WMU’s enrollment has been in decline for years, due partly to predictable demographic shifts, and WMU is responding with another marketing initiative to make the university more attractive to a shrinking group of traditionally-aged prospective students. It’s no surprise that amid all of the plans for feel-good slogans, enhanced residence halls, and other student enticements, faculty are asking questions about the university’s investment in its core academic mission. For example:

  • How is the ongoing shift away from full-time tenure track faculty toward part-time instructors consistent with WMU’s promise to provide a world-class education?
  • Is WMU’s investment in its “research-intensive” status sufficient to help prospective students distinguish WMU from community colleges and other, more affordable, four-year institutions?
  • Will core university basics, including traditional disciplines and general education, be starved in order to feed trendy majors?
  • Will significant, ongoing investments be made in academic advisors, librarians, counselors, and academic student success programs to help students progress in WMU’s relatively open enrollment environment?

There are, of course, more general questions underlying these worries about the university’s value commitments in the midst of its increasingly assertive push to identify and draw in more students. For example:

  • How committed is the university to investing in quality over time, enhancing WMU’s long term reputation for excellence, rather than quick fixes?
  • Given that its employees — faculty and staff — have always helped distinguish WMU as special, what investment will be made in actual people, above and beyond funds spent on facilities and marketing materials?
  • How does WMU see its responsibility to respond to campus climate issues, for example, concerns about racial and gender equity, as consistent with its efforts to attract more students?
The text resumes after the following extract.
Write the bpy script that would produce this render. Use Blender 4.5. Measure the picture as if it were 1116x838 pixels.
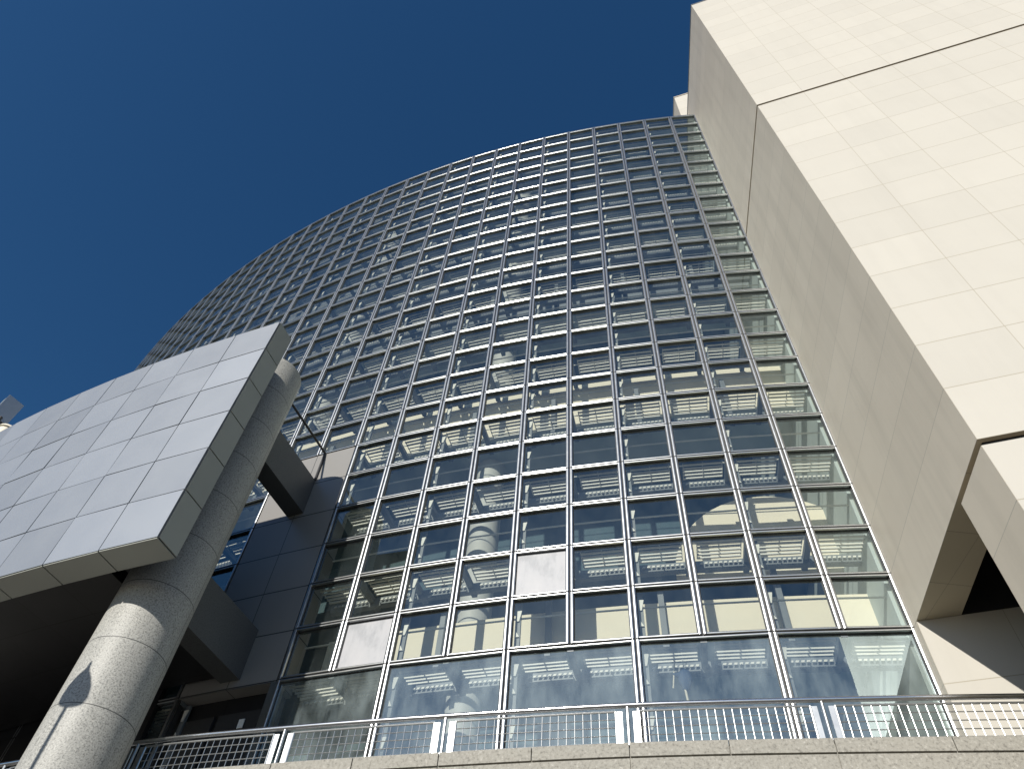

Though “austerity” is not a word WMU uses in describing its response to its enrollment decline and the more or less predictable budget contraction that accompanies it year after year, many faculty and staff feel the threat of austerity in the air. With that in mind, it is reassuring that the university is making proactive, concerted efforts to make WMU more appealing to students. But, for many of us, after years of watching our academic departments shrink and wither through attrition and disinvestment, often even as our counterparts at competing universities grow and flourish, it is understandable if WMU faculty have serious concerns.

Will faculty lines continue to melt away as state-of-the-art buildings are erected and new WMU billboards and tv commercials appear? Will faculty and staff be left to foot the bill for glitzy marketing strategies that may feel good in the moment but have little long-term impact? Whether WMU chooses to see this latest chapter of enrollment decline as an opportunity to substantively invest in the people at the heart of its core academic mission remains to be seen.